To my understanding, it is simply single atom versus many number of atoms. For example, suppose one atom with an electron at energy level 7 ($n_2=7$). That electron can "de-excite" from $n_2=7$ to $n_1=6, 5, 4, 3, 2,$ or $1$. All those transitions give one spectral line for each. Thus, total of $1 \times 6 = n_1(n_2-n_1)$ (foot note 1) spectral lines would be present in the spectrum.

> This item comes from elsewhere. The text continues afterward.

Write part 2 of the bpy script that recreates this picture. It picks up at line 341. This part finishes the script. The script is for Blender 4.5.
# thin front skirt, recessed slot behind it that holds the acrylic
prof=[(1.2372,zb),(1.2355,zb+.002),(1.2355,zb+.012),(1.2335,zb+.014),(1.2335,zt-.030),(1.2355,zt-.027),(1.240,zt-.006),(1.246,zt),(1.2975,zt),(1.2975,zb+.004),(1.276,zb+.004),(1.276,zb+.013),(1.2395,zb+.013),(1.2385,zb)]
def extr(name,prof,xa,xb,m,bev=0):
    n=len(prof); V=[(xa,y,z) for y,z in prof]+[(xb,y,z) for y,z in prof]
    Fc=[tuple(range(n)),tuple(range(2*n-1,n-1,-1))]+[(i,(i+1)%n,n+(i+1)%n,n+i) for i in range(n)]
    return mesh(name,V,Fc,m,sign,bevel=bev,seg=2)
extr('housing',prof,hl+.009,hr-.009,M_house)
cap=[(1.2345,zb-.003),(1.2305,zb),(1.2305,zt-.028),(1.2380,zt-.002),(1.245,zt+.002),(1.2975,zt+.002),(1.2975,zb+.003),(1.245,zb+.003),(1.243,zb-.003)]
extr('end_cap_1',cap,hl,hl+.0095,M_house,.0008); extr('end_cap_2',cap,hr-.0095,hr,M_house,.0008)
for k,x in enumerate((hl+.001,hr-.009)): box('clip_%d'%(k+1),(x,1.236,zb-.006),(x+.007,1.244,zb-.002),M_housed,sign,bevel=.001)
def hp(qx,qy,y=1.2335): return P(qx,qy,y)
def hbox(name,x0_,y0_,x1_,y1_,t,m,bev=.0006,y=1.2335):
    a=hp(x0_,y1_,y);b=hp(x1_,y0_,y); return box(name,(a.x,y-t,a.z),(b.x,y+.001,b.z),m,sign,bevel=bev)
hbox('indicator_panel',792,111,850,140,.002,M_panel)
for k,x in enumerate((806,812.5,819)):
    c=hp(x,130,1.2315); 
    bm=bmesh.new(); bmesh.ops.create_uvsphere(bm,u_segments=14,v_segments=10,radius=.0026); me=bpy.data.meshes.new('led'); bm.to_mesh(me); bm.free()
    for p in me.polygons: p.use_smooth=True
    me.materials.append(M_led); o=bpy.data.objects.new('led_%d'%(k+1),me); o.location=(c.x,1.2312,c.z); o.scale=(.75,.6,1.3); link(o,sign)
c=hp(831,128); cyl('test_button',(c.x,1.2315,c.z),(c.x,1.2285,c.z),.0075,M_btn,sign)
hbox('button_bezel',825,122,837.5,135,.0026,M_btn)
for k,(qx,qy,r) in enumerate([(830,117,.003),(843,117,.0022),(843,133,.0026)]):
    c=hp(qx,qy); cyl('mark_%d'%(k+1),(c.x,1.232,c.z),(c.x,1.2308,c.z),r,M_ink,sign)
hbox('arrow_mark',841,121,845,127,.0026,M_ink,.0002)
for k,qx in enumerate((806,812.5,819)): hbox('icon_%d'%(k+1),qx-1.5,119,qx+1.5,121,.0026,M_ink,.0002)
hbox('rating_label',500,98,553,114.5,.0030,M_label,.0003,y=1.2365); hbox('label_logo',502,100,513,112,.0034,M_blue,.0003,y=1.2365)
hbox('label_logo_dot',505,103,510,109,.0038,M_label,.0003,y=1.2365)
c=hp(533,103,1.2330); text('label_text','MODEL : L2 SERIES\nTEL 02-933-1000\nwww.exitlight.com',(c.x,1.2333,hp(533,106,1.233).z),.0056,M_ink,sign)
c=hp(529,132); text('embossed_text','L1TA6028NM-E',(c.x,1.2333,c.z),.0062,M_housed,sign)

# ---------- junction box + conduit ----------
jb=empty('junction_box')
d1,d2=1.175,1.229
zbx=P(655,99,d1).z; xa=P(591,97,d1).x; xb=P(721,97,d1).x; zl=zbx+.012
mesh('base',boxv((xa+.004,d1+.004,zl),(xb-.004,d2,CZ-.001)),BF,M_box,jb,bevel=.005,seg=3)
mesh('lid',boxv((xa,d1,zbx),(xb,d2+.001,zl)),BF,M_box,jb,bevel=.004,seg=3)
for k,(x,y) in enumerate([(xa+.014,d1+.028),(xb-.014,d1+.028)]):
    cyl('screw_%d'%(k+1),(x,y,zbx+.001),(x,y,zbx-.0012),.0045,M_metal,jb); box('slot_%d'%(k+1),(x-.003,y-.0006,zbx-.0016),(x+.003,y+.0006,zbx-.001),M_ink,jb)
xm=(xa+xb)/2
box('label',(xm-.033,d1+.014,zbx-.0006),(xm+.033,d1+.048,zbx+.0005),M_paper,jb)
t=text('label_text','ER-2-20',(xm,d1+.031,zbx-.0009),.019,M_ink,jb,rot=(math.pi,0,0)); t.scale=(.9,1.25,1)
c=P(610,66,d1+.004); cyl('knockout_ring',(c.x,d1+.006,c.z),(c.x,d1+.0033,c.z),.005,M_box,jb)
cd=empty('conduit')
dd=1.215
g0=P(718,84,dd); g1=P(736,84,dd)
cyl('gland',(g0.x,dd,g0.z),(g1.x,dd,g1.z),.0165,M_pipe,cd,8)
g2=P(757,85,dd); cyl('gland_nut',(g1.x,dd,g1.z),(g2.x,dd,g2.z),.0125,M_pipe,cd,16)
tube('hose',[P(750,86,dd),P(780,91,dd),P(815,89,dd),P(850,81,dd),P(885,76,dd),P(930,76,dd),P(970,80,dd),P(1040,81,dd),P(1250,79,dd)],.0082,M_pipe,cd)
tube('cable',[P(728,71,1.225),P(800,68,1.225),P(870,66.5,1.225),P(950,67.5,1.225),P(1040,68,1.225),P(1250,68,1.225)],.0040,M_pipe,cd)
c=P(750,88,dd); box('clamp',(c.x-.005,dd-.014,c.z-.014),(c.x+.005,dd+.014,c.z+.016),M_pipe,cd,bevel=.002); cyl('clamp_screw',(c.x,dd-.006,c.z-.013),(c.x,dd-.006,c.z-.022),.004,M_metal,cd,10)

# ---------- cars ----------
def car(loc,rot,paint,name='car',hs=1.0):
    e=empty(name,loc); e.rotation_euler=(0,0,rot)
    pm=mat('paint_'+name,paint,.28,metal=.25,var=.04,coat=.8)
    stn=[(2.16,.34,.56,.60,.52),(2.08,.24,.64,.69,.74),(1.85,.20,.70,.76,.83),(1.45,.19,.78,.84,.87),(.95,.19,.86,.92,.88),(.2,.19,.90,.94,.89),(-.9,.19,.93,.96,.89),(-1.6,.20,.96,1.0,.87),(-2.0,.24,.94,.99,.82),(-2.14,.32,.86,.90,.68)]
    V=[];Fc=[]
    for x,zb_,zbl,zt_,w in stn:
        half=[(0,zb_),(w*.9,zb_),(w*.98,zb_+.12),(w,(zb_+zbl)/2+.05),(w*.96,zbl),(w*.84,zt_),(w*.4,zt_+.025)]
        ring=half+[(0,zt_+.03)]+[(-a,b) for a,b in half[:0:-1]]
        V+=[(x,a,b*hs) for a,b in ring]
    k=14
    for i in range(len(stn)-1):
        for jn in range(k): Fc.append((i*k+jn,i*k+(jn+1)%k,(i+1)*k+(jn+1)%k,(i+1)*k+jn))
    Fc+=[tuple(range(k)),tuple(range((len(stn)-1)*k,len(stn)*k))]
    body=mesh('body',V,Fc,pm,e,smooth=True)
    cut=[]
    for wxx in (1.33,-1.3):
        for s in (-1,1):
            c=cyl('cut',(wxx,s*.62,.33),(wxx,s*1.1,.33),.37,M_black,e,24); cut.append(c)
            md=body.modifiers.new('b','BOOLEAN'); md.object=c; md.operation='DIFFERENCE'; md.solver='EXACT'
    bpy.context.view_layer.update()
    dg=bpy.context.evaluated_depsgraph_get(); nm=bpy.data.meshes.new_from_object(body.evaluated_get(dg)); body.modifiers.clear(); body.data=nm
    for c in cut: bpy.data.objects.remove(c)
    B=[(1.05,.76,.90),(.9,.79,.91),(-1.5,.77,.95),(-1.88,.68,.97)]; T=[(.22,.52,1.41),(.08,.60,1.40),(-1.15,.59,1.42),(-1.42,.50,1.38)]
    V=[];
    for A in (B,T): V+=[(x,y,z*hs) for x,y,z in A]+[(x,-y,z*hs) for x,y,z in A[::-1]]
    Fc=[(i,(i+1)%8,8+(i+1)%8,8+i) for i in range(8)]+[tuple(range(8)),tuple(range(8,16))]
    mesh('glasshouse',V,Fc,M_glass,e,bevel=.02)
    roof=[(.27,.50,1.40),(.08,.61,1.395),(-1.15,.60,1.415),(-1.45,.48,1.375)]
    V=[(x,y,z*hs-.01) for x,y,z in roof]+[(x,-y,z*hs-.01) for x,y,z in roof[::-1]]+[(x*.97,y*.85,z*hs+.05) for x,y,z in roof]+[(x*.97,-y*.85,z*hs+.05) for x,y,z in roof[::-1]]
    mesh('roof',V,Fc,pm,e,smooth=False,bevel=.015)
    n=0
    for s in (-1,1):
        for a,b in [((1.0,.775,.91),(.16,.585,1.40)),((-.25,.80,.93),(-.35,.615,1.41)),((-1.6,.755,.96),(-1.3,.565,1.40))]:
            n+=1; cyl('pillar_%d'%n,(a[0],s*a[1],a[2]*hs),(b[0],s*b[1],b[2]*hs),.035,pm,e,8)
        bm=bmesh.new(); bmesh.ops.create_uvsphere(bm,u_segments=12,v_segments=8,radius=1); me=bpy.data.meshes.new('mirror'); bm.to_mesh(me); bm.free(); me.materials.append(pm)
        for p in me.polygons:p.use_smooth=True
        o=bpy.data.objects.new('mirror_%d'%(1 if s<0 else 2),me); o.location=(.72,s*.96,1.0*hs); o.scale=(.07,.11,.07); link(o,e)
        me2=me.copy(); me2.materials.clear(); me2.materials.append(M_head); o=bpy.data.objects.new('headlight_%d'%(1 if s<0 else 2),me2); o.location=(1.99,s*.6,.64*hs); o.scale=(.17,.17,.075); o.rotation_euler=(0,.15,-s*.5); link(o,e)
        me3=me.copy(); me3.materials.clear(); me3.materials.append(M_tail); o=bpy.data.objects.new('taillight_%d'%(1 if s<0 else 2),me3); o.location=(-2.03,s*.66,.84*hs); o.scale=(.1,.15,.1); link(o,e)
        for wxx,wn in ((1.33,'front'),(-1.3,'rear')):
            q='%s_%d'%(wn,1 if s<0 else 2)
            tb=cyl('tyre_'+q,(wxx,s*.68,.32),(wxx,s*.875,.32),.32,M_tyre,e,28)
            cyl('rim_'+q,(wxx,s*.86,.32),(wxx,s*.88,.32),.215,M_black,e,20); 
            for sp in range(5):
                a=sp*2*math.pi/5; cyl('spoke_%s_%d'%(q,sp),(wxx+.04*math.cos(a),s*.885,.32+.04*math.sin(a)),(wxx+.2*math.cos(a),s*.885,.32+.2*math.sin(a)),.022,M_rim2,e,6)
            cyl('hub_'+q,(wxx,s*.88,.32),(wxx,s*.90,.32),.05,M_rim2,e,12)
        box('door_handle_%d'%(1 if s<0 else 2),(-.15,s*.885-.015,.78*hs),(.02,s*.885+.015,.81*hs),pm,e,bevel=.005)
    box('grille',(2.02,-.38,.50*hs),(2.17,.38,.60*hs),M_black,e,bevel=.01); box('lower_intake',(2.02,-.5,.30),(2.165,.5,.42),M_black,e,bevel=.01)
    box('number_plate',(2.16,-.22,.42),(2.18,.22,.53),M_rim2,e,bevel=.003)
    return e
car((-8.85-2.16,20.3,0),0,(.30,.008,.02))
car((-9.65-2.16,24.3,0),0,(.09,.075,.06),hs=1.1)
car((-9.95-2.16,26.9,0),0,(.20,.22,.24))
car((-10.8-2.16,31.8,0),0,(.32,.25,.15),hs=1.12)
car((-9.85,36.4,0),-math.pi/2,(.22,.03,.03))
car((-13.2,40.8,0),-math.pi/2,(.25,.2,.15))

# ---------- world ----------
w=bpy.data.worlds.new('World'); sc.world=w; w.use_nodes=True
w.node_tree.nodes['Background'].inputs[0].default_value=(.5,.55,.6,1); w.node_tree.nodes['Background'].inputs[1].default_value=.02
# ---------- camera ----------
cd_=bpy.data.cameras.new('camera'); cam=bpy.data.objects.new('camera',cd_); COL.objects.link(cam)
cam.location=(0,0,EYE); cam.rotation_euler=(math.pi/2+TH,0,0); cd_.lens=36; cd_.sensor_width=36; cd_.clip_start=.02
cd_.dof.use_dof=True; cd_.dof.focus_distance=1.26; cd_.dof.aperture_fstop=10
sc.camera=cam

Similarly, when there were more than one atom in the sample, excited electrons ($n_2$) would be in different states $(n_2=2, 3, 4, 5, 6,....,\infty)$. For example, suppose we have aom population having electrons in all levels up to energy level 8 ($n_2=8, 7, 6,...$). Suppose those electrons "de-excite" to energy level 2 ($n_1=2$). Thus, electrons in $n_2=8$ can "de-excite" to energy levels $7, 6, 5, 4, 3,$ and $2$ meaning total of 6 spectral lines $(8-2=n_2-n_1)$. Some atoms with electrons in energy level $n_2-1=7$ can also "de-excite" to energy levels $6, 5, 4, 3,$ and $2$ meaning total of 5 spectral lines $(7-2=n_2-1-n_1)$, etc., etc. Thus, total numbers of spectral lines ($s$) in this case would be:
\begin{align}
s&=6+5+4+3+2+1=21=\frac{42}{2}=\frac{7\times6}{2}\\
&=\frac{(8-2+1)(8-2)}{2}\\
&=\frac{(n_2+1-n_1)(n_2-n_1)}{2}
\end{align}
Foot note 1: Total number of spectral lines for single atom where $n_2=7$ should be: $1 \times 6 = (n_2-n_1)$ in the spectrum, not $n_1(n_2-n_1)$ as I originally suggested (Thanks @porphyrin for careful reading).